## Records for this task:
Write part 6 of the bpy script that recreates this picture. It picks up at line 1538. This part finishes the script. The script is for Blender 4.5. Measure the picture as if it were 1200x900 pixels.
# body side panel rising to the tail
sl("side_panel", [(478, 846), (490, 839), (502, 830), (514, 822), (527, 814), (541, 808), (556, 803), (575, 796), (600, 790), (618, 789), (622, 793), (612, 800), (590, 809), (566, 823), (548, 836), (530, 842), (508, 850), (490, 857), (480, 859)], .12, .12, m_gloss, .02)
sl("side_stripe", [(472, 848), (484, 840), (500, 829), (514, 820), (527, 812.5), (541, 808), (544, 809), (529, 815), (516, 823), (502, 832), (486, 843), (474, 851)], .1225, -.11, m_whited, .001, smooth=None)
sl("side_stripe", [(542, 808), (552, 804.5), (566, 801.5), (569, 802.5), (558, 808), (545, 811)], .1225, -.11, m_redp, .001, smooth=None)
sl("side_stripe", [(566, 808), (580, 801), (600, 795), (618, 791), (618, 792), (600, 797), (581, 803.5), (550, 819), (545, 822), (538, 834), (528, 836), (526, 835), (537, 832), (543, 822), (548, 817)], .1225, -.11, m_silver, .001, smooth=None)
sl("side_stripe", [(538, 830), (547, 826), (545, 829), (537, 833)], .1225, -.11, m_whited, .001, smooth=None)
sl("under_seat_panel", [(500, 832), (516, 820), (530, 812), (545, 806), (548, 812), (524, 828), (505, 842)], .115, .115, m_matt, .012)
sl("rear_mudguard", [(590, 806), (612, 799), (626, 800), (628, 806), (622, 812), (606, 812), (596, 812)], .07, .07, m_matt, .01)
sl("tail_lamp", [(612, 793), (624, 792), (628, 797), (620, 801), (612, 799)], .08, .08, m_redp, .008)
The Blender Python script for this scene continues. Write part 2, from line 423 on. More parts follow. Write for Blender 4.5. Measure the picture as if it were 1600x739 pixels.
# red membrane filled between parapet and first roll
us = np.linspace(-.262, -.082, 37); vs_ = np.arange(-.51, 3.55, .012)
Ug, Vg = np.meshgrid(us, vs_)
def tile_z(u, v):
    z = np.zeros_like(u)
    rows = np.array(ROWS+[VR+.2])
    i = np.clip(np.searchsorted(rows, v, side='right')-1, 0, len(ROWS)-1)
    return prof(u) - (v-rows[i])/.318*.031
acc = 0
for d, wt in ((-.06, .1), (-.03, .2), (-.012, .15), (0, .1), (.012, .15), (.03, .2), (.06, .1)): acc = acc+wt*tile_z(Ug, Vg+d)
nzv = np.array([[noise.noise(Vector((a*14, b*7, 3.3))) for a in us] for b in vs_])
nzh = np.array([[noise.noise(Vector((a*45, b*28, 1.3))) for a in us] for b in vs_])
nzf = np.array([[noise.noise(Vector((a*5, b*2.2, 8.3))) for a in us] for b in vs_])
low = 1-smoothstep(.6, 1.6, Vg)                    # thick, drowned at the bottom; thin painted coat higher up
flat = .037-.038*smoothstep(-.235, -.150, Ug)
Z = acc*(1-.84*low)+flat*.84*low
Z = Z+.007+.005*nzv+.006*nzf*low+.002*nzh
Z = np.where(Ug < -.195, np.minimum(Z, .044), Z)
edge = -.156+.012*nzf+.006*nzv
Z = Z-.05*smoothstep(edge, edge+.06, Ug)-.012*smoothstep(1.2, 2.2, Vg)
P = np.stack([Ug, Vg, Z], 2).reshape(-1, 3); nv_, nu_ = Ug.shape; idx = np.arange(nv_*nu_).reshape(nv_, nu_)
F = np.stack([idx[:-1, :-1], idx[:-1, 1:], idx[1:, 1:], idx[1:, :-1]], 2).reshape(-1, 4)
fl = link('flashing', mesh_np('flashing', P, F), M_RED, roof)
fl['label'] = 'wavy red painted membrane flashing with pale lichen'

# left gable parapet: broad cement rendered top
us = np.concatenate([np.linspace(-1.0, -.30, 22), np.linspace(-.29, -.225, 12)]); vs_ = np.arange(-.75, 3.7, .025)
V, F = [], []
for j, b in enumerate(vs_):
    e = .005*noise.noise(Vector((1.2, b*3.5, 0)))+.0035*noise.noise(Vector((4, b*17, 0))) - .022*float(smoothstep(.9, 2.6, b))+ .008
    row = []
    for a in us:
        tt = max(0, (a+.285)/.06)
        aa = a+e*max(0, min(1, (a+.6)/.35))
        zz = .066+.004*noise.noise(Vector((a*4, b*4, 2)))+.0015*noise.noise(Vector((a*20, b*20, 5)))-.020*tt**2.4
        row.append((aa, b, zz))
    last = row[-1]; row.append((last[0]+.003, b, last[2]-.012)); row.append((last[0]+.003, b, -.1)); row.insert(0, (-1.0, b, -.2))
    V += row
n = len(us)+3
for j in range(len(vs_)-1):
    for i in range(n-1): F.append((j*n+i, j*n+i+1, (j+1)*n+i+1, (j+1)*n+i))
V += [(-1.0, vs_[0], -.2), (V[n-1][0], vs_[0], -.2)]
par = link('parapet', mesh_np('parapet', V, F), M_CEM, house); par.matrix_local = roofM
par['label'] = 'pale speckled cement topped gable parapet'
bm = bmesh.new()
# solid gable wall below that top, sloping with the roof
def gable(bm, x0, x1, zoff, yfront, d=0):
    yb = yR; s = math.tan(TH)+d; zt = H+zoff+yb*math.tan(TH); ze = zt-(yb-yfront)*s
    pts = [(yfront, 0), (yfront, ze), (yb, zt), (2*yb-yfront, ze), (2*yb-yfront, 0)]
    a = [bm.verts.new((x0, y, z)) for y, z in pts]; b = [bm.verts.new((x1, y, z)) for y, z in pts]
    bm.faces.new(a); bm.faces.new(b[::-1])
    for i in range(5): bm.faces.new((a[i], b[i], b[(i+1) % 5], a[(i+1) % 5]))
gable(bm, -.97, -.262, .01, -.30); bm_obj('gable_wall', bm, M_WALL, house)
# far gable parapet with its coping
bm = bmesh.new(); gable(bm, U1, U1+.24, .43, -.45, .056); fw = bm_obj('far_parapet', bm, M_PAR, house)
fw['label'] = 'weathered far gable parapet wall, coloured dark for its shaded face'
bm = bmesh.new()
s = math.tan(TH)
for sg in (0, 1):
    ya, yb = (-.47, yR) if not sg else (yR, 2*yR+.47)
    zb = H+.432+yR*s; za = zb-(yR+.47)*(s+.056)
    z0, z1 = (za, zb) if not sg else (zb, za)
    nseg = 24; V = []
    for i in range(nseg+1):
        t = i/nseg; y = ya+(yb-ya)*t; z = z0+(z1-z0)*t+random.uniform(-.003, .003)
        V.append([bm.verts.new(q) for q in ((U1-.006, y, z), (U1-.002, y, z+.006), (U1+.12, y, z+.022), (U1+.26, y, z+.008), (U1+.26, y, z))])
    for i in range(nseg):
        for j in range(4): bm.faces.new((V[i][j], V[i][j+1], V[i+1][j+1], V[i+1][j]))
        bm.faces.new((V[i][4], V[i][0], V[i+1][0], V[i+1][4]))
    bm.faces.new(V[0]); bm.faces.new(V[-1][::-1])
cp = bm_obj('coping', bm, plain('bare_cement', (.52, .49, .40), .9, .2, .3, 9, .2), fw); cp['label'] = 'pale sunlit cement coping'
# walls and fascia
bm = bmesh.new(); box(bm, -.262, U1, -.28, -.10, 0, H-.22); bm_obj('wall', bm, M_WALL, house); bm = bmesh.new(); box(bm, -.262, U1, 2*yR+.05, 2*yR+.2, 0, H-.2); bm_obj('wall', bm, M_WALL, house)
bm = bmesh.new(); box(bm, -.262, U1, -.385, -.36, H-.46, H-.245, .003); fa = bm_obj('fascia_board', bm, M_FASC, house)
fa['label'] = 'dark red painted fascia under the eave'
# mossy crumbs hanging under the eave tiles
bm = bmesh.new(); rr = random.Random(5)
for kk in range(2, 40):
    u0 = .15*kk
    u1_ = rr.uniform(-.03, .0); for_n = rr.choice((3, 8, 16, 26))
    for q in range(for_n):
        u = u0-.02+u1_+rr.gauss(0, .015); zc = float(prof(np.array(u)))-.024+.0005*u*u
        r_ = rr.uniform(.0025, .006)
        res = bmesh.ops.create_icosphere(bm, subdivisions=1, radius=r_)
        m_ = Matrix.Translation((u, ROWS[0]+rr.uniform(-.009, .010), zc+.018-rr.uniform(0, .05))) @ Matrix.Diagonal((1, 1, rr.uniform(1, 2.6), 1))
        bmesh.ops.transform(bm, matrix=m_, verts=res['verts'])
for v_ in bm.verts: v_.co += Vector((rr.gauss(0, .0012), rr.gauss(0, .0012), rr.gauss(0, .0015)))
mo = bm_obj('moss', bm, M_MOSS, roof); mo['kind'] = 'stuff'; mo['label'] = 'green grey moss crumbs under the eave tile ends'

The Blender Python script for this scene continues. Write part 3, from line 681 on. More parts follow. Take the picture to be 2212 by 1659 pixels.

## What the task requires:
For each line above that contains the word "scene", copy that line.

## Exercise output:
The Blender Python script for this scene continues. Write part 2, from line 423 on. More parts follow. Write for Blender 4.5. Measure the picture as if it were 1600x739 pixels.
The Blender Python script for this scene continues. Write part 3, from line 681 on. More parts follow. Take the picture to be 2212 by 1659 pixels.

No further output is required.